Por outro lado, talvez o problema seja ainda anterior
ao do casting da atriz: assim como acontecia no citado
filme ganhador do Oscar, de Campanella, a questão de fundo parece
realmente ser a simples necessidade, de fundo obviamente comercial
(o cinema, esta arte prostituta), de criar esse caso de amor entre
os dois personagens. Carancho parece bastante constrangido
por isso (assim como era o caso com Campanella), com um certo
medo de "sujar as mãos" no que é preciso para
fazer uma história de amor funcionar na tela (algo de que, por
exemplo, o cinema americano – matriz/referência clara e de qualidade
para os dois filmes – raramente sofre).
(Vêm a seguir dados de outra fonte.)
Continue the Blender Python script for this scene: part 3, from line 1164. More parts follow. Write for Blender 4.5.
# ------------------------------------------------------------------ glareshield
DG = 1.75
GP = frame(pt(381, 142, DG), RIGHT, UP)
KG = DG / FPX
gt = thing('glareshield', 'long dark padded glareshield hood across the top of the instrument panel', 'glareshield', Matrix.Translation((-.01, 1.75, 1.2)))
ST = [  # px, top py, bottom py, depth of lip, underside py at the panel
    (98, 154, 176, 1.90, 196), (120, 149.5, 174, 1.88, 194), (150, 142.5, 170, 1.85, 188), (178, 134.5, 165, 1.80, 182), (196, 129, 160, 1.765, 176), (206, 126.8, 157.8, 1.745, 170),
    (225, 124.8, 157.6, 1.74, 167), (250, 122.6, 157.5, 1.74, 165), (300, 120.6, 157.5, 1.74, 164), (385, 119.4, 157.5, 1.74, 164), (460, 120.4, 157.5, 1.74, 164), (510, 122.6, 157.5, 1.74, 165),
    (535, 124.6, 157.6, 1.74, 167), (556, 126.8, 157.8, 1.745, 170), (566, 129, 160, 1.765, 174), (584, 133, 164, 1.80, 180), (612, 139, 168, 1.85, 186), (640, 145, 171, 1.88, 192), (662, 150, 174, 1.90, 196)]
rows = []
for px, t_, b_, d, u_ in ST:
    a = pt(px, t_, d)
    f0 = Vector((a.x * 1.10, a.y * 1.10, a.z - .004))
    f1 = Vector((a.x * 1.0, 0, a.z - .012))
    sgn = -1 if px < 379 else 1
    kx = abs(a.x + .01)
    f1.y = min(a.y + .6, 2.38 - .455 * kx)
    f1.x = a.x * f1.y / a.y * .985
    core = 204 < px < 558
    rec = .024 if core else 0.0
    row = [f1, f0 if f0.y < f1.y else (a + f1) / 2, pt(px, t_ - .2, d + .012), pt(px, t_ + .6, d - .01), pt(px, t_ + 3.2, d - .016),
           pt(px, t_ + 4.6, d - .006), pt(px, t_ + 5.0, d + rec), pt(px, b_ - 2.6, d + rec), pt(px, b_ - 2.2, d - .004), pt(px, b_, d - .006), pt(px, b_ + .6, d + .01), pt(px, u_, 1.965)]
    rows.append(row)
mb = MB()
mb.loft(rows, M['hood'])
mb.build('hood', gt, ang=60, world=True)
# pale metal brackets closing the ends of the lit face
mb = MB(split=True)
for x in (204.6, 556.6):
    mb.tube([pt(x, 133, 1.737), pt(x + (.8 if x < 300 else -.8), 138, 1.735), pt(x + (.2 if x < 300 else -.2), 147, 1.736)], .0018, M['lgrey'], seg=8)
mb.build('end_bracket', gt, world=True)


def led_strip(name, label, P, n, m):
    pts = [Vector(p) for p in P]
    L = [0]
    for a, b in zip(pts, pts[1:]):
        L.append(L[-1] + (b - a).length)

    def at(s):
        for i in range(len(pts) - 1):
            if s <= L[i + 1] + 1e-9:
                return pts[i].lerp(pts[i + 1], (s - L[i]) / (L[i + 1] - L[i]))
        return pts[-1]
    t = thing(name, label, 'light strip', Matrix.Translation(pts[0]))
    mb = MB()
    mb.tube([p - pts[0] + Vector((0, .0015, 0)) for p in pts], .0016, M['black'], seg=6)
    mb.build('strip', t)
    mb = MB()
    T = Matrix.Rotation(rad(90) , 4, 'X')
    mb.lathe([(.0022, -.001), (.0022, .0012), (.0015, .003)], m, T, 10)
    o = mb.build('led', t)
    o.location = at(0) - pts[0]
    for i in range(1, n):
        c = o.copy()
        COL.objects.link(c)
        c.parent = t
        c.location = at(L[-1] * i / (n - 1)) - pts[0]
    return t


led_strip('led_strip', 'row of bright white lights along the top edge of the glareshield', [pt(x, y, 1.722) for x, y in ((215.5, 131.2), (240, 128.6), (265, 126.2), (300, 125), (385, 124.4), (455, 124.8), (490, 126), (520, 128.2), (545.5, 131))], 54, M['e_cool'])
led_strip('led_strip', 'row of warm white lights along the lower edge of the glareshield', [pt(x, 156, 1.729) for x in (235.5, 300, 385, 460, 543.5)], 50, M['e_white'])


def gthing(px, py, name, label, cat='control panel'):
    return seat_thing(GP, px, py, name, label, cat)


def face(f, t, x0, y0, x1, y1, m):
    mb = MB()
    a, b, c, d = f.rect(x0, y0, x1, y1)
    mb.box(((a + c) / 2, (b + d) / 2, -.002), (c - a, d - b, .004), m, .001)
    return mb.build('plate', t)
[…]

Assim, o filme de Trapero
parece sempre mancar entre seus dois lados: o de uma história
de amor e o de denúncia de um sistema de exploração legal de pessoas
que sofrem acidentes de automóvel. No fundo, não parece haver
convicção de fato em nenhum deles, com um roteiro que faz o mínimo
necessário para estruturar ambas as narrativas da maneira mais
banal e desinteressada, e o filme vive de tours de force
eventuais de direção e de atuação de Darín. O resultado pode até
vir a ser um sucesso comercial, mas é um tremendo passo atrás
no cinema de Trapero (certamente, aliás, não foi por acaso que
Cannes optou por “rebaixá-lo” da Competição para a Un Certain
Regard - mesmo num ano em que não havia tantos nomes já previamente
garantidos de diretores “de competição”).